Good description Square Eye.
Replacing an outlet should be something most anyone can accomplish. Make SURE the power is off before you go poking around.
Browse through some of the wiring how to books. Many have good pictures of how the outlets are to be wired. Good to know before you start, just in case the first one you open up is wired backwards or you pull the wires off and don't get them wired back on immediately.
When you look at the plug face, notice the slots are different sized. The bigger one is the neutral (white wiere, silver screw), the smaller slot is hot (black or maybe red wire, brass screw) and the D shapped one is ground (green or bare wire, green screw).
One good suggestion I've seen (specifically for metal boxes) is to put about two wraps of black electrical tape around the outlet to cover the screws before pushing the outlet back into the box. Prevents shorts to the box if the outlet shifts any or isn't squared up inside the box.

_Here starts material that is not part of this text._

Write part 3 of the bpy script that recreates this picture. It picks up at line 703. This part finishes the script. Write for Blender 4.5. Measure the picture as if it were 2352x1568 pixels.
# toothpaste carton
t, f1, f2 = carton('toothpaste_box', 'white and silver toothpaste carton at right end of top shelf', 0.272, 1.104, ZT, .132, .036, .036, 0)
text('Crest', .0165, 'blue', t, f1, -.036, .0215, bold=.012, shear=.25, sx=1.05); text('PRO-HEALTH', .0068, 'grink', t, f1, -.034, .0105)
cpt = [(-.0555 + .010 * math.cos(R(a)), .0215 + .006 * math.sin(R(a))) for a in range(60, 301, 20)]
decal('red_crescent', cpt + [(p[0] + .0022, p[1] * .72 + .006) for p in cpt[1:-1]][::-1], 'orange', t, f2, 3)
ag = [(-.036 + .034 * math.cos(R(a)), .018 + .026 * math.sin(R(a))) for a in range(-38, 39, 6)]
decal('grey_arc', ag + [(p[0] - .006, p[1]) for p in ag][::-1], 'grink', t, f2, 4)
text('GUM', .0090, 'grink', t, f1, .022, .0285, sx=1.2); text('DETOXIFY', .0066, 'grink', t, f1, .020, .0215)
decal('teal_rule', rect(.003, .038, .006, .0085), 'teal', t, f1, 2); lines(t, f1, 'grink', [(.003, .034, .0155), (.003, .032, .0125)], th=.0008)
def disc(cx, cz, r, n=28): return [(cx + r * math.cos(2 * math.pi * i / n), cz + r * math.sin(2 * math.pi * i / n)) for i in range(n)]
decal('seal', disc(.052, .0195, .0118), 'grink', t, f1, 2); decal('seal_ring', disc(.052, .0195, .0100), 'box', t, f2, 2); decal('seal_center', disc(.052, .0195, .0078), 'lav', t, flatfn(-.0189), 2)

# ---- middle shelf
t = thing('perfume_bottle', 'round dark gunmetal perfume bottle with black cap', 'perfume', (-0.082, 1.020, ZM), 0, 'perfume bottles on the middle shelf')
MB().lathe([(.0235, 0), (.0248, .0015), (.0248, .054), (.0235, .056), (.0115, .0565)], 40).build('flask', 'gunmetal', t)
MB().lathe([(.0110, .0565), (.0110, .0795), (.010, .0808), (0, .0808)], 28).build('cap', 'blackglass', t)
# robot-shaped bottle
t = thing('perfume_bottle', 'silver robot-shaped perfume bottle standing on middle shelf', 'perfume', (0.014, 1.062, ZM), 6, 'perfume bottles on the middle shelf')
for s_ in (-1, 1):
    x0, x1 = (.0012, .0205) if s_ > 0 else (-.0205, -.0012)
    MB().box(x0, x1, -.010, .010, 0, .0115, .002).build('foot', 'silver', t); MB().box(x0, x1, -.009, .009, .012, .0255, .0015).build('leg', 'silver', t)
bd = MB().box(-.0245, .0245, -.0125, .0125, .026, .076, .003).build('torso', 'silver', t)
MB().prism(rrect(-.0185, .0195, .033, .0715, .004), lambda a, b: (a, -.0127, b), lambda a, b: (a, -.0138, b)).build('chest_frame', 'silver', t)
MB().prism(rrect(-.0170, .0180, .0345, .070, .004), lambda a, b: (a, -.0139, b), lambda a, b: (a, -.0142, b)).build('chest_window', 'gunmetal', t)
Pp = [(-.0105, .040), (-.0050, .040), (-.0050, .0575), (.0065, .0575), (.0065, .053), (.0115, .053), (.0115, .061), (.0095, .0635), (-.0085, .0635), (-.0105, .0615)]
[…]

Also, a good practice for safety reasons is to install the outlet with the ground pins up. If the plug is not seated fully, there will be a small gap where things could slip behind the plug and contact the prongs. If you had something like a metal framed picture on the wall above this plug that happened to fall down, it might slip in that space and short out the plug. With the ground prong at the top, this scenario would lead to the metal picture frame landing on the ground prong. Similarily if the outlets are horizontal, mount them so the wide (neutral) side is on top.